I already checked some questions about this statement, however I can't understand why the first inequality is true.
We know that $\lfloor x \rfloor \leq x$, then $2\lfloor x \rfloor \leq 2x$.
In various questions link1 and link2 they say that $2\lfloor x \rfloor \leq \lfloor 2x \rfloor$ because $2\lfloor x \rfloor$ is integer . I don't understand this conclusion that they made.
On
$\lfloor x \rfloor$ is an increasing function in $x$ and $\forall x~ \lfloor \lfloor x \rfloor \rfloor = \lfloor x \rfloor$, so $\lfloor x \rfloor \leq x \Rightarrow 2 \lfloor x \rfloor \leq 2x \Rightarrow \lfloor 2 \lfloor x \rfloor \rfloor = 2 \lfloor x \rfloor \leq \lfloor 2x \rfloor.$ That gives you the first inequality.
Also, $\lfloor x \rfloor \leq x$ (with equality if and only if $x \in \Bbb Z$.) Thus, $x \lt \lfloor x \rfloor + 1 \Rightarrow 2x \lt 2 \lfloor x \rfloor + 2 \Rightarrow \lfloor 2x \rfloor \leq \lfloor 2 \lfloor x \rfloor + 2 \rfloor = 2 \lfloor x \rfloor + 2.$ Equality cannot hold so $\lfloor 2x \rfloor \leq 2 \lfloor x \rfloor + 1$.

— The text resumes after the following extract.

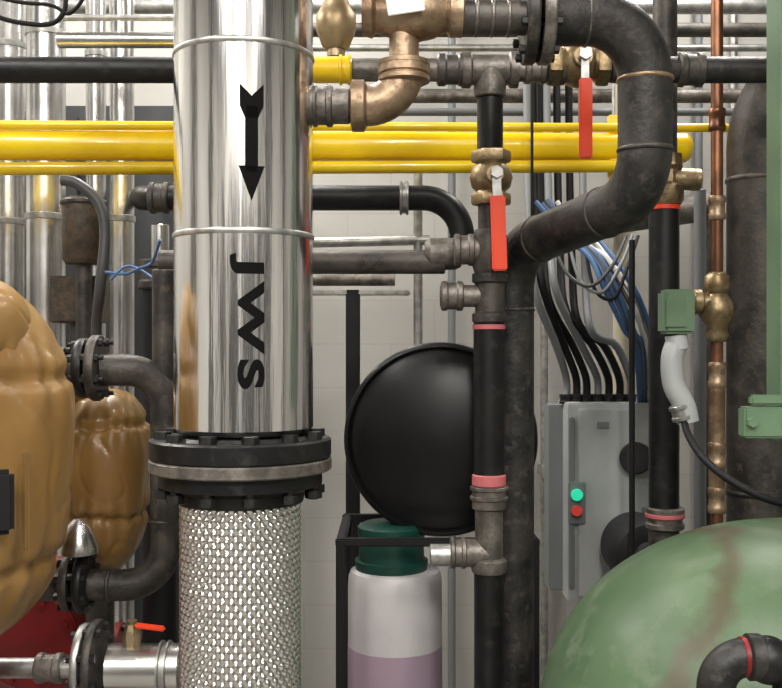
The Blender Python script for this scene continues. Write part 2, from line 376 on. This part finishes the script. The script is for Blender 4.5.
cyl(g,'stub_run',P(488,296,D),P(440,296,D),S(11,D),'irong')
collar(g,'stub_cap',P(452,296,D),X,S(15,D),S(22,D),'irong')
collar(g,'pink_tape_top',P(489,327,D),Z,S(16.5,D),S(5,D),'pink',0)
cyl(g,'black_leg',P(489,320,D),P(489,480,D),S(15.5,D),'black')
cyl(g,'pink_tape',P(489,474,D),P(489,486,D),S(17,D),'pink')
collar(g,'coupling_band',P(489,493,D),Z,S(19,D),S(14,D),'irong')
lathe(g,'tee_fitting',[(0,S(17,D)),(S(3,D),S(18,D)),(S(12,D),S(18,D)),(S(15,D),S(14,D)),(S(62,D),S(14,D)),(S(64,D),S(17,D)),(S(72,D),S(17,D))],P(489,572,D),Z,'irong')
cyl(g,'tee_side',P(489,553,D),P(462,553,D),S(14,D),'irong'); collar(g,'tee_side_band',P(458,553,D),X,S(15.5,D),S(16,D),'irong')
cyl(g,'elbow_nipple',P(452,555,D),P(430,555,D),S(11,D),'galv')
cyl(g,'lower_leg',P(489,568,D),Vector((P(489,0,D).x,D,0)),S(15,D),'black')
# ---------------------------------------------------------------- bronze takeoff
g=G('bronze_takeoff_valve',P(400,60,2.05)); D=2.05
cyl(g,'nipple',P(305,106,D),P(350,106,D),S(18,D),'irong')
collar(g,'weld_collar',P(322,106,D),X,S(21,D),S(22,D),'irong')
elbow(g,'bronze_elbow',P(352,106,D),P(404,106,D),P(404,62,D),S(20,D),'bronze')
collar(g,'union',P(404,72,D),Z,S(26,D),S(22,D),'bronze')
cyl(g,'upper_nipple',P(404,70,D),P(404,20,D),S(15,D),'bronze')
lathe(g,'globe_body',[(0,S(20,D)),(S(10,D),S(24,D)),(S(14,D),S(19,D)),(S(30,D),S(24,D)),(S(50,D),S(29,D)),(S(72,D),S(24,D)),(S(84,D),S(18,D)),(S(88,D),S(23,D)),(S(100,D),S(23,D)),(S(102,D),S(17,D))],P(362,14,D),X,'bronze',40,50)
cyl(g,'bonnet',P(404,10,D),P(404,-45,D),S(20,D),'bronze')
lathe(g,'bonnet_nut',[(0,S(26,D)),(S(16,D),S(26,D))],P(404,-18,D),Z,'brass',6)
cyl(g,'stem',P(404,-45,D),P(404,-110,D),S(6,D),'brass')
lathe(g,'handwheel',[(0,.02),(.004,.09),(.012,.10),(.02,.09),(.016,.02)],P(404,-105,D),Z,'redp')
box(g,'paper_tag',P(405,2,1.98),(S(36,D),.004,S(22,D)),'white',Matrix.Rotation(-.15,3,'Y'))
cyl(g,'threaded_nipple',P(462,18,D),P(530,18,D),S(17,D),'irond')
for i in range(3): cyl(g,'coupling_rib_%d'%i,P(474+i*16,18,D),P(478+i*16,18,D),S(19,D),'irong')
# ---------------------------------------------------------------- big return bend
g=G('black_return_bend',P(640,120,2.15))
flange(g,'flange_left',P(529,18,2.08),X,S(46,2.08),S(12,2.08),'irond',8,br=.010)
flange(g,'flange_right',P(545,18,2.08),X,S(46,2.08),S(12,2.08),'irong',8,br=.010)
r=.0575
pth=[P(535,18,2.08),P(645,18,2.12),P(645,196,2.15),P(512,250,2.62),Vector((P(512,0,2.62).x,2.62,0))]
pipe(g,'bend',[pth[0],pth[1],pth[2],pth[3],pth[4]],r,'iron',R=.125,n=40,seg=20)
weld(g,'weld_top',P(586,18,2.10),X,r); weld(g,'weld_mid',P(645,80,2.13),Z,r,'bronze'); weld(g,'weld_low',P(645,150,2.14),Z,r,'irond')
dd=(pth[3]-pth[2]).normalized(); weld(g,'weld_slope',pth[2]+dd*.14,dd,r,'irond'); weld(g,'weld_end',pth[3]-dd*.13,dd,r,'irond')
weld(g,'weld_leg',P(512,310,2.62),Z,r,'iron')
# ---------------------------------------------------------------- centre horizontal pipes
g=G('black_cross_pipe',P(360,198,2.8)); D=2.8
pipe(g,'run',[P(160,198,4.1),P(140,198,D),P(462,198,D),P(462,262,D)],S(12.5,D),'black',R=.11)
collar(g,'union',P(404,198,D),X,S(17,D),S(9,D),'galv')
collar(g,'union_left',P(160,198,D),X,S(16,D),S(20,D),'irond')
g=G('gray_cross_pipe',P(390,262,2.55)); D=2.55
cyl(g,'black_run',P(160,262,D),P(445,262,D),S(12,D),'irond')
lathe(g,'reducer',[(0,S(12,D)),(S(5,D),S(16,D)),(S(30,D),S(16,D)),(S(36,D),S(13,D))],P(425,254,D),X,'irong')
cyl(g,'end',P(440,254,D),P(476,252,D),S(12,D),'irong')
g=G('strut_stand',P(353,400,3.35)); D=3.35
box(g,'post',Vector((P(353,0,D).x,D,P(0,290,D).z/2)),(S(14,D),S(14,D),P(0,290,D).z),'blackm')
box(g,'cross_arm',P(360,293,D),(S(100,D),S(12,D),S(5,D)),'galv')
cyl(g,'arm_pipe',P(300,280,D),P(395,280,D),S(6,D),'irong')
cyl(g,'arm_drop',P(418,170,D),P(418,345,D),S(4.5,D),'galv'); 
cyl(g,'arm_bar',P(300,243,D),P(430,240,D),S(5,D),'galv')
cyl(g,'arm_post',Vector((P(418,0,D).x,D,P(0,345,D).z)),Vector((P(418,0,D).x,D,0)),S(3,D),'galv')
# ---------------------------------------------------------------- black dished tank
g=G('black_expansion_tank',P(440,438,2.85)); D=2.82
ax=Vector((-.10,-1,.05)).normalized(); c=P(440,439,D); R=S(97,D)
lathe(g,'dished_head',[(-.05,R*.985),(-.012,R),(.0,R*1.0),(.012,R*.985),(.014,R*.95),(.004,R*.93),(.010,R*.90),(.024,R*.75),(.036,R*.5),(.043,R*.25),(.045,0)],c,ax,'dish',96,60)
lathe(g,'shell',[(0,R*.2),(.02,R*.97),(.20,R*.97),(.26,R*.85),(.30,R*.5),(.31,R*.1)],c-ax*.02,-ax,'dish',72,50)
g=G('black_steel_stand',P(400,545,2.75))
zt=P(0,537,2.75).z
for d in(2.68,3.05):
    for u in(341,534):
        x=P(u,0,2.68).x; box(g,'leg_%d_%d'%(u,int(d*100)),(x,d,zt/2),(S(10,d),S(10,d),zt),'blackm')
    box(g,'rail_%d'%int(d*100),((P(341,0,2.68).x+P(534,0,2.68).x)/2,d,zt),(S(204,2.68),S(10,d),S(8,d)),'blackm')
for u in(341,534): box(g,'side_%d'%u,(P(u,0,2.68).x,2.865,zt),(.026,.40,.022),'blackm')
box(g,'tank_saddle',(P(440,0,2.82).x,2.98,zt+.01),(.3,.14,.03),'blackm')
g=G('chemical_drum',P(394,620,2.8)); D=2.86; r=S(47,D); bx2=P(395,0,D).x
zt2=P(0,568,D).z
lathe(g,'body',[(0,r*.94),(.02,r),(zt2-.05,r),(zt2-.02,r*.985),(zt2-.005,r*.94),(zt2,r*.85)],Vector((bx2,D,0)),Z,'drum',64)
lathe(g,'band',[(0,r*1.0),(.001,r*1.006),(P(0,658,D-r).z-.6,r*1.006),(P(0,658,D-r).z-.599,r*1.0)],Vector((bx2,D,.6)),Z,'purple',64)
lathe(g,'lid',[(0,r*.76),(.03,r*.78),(.032,r*.70),(.09,r*.68),(.10,r*.72),(.125,r*.72),(.135,r*.6)],Vector((bx2-.01,D,zt2-.005)),Z,'greend',48)
# ---------------------------------------------------------------- electrical panel
g=G('electrical_control_panel',P(608,500,3.6)); D=3.6
a=P(568,403,D); b=P(652,602,D)
box(g,'cabinet',((a.x+b.x)/2,D+.11,(a.z+b.z)/2),(b.x-a.x,.22,a.z-b.z),'grayp')
box(g,'door',((a.x+b.x)/2+.01,D-.008,(a.z+b.z)/2),(b.x-a.x-.05,.016,a.z-b.z-.04),'grayp')
box(g,'hinge_strip',(a.x+.012,D-.006,(a.z+b.z)/2),(.02,.02,a.z-b.z-.1),'grayd')
box(g,'button_plate',P(577,503,D-.02),(S(17,D),.012,S(42,D)),'grayd')
cyl(g,'button_green',P(577,495,D-.02),P(577,495,D-.05),S(6,D),'green_btn',20)
cyl(g,'button_red',P(577,511,D-.02),P(577,511,D-.05),S(5.5,D),'red_btn',20)
cyl(g,'gauge',P(636,458,D),P(636,458,D-.06),S(16,D),'black',32)
box(g,'plate',P(603,425,D-.02),(S(12,D),.004,S(6,D)),'grayd'); 
box(g,'latch',P(644,520,D-.02),(S(5,D),.02,S(26,D)),'grayd')
for u in(585,630):
    box(g,'wall_strut_%d'%u,(P(u,0,D).x,(D+.22+YB)/2,(a.z+b.z)/2),(.05,YB-D-.22,.05),'galv')
box(g,'side_raceway',(P(556,0,D+.15).x,D+.17,(a.z+b.z)/2),(S(18,D),.12,(a.z-b.z)*.96),'grayd')  # stands in for the cabinet's left face, darker tone put into its colour
g=G('black_conduit_bundle',P(580,320,3.4))
tops=[(530,235),(536,225),(543,240),(550,230),(560,250),(572,262),(585,270)]
ends=[566,576,586,597,608,619,630]
for i,((tu,tv),eu) in enumerate(zip(tops,ends)):
    d=3.45+.03*(i%3)
    cable(g,'conduit_%d'%i,[P(tu-4,-160,d+.3),P(tu-3,120,d+.2),P(tu,tv,d+.1),P(tu+6,tv+60,d),P((tu+eu)/2+8,345,d+.1),P(eu,378,D+.1),P(eu,404,D+.1)],S(4.0,d),'blackm' if i%3 else 'grayd')
    collar(g,'gland_%d'%i,P(eu,399,D+.1),Z,S(7,D),S(10,D),'black')
g=G('blue_cable_run',P(610,290,3.3))
cols=['blue','blue','blue','hose','galv','blue','hose','white']
for i in range(8):
    j=[0,1,2,3,4,5,1.5,3.5][i]; w1=random.uniform(-6,6); w2=random.uniform(-10,10)
    cable(g,'cable_%d'%i,[P(536+6*j,205+w1,3.42),P(566+6*j,240+w2*.5,3.36),P(592+5*j+w1*.5,262+w1,3.3),P(608+6*j+w2*.5,296+w2,3.26),P(624+5*j,326-w1,3.3),P(636+3*j,350,3.4),P(640+2*j,420,3.72)],S(2.6,3.3),cols[i])
for i in range(3):
    cable(g,'slack_loop_%d'%i,[P(552+16*i,238,3.34),P(566+14*i,272+8*i,3.28),P(590+12*i,286+6*i,3.25),P(612+8*i,266,3.28),P(626+6*i,236,3.36)],S(1.8,3.3),['hose','grayd','blackm'][i])
g=G('cream_vent_pipe',P(621,230,3.9))
cyl(g,'pipe',Vector((P(622,0,3.9).x,3.9,3.98)),P(622,420,3.9),S(9,3.9),'cream'); collar(g,'coupling',P(622,195,3.9),Z,S(12,3.9),S(22,3.9),'cream')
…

$\lfloor {2x}\rfloor$ is the largest integer less than or equal to $2x$. So any integer $n$ such that $n \leq 2x$ satisfies the inequality $n \leq \lfloor {2x}\rfloor$. In particular you can take $n=2\lfloor {x}\rfloor$.
Second inequality: if $n \leq x <n+1$ then $2n\leq 2x <2n+2$ which implies either $2n\leq 2x <2n+1$ or $2n+1\leq 2x <2n+2$. So $\lfloor {2x}\rfloor$ is either $2n$ or $2n+1$. In both cases $\lfloor {2x}\rfloor \leq 2n+1=2\lfloor {x}\rfloor+1$.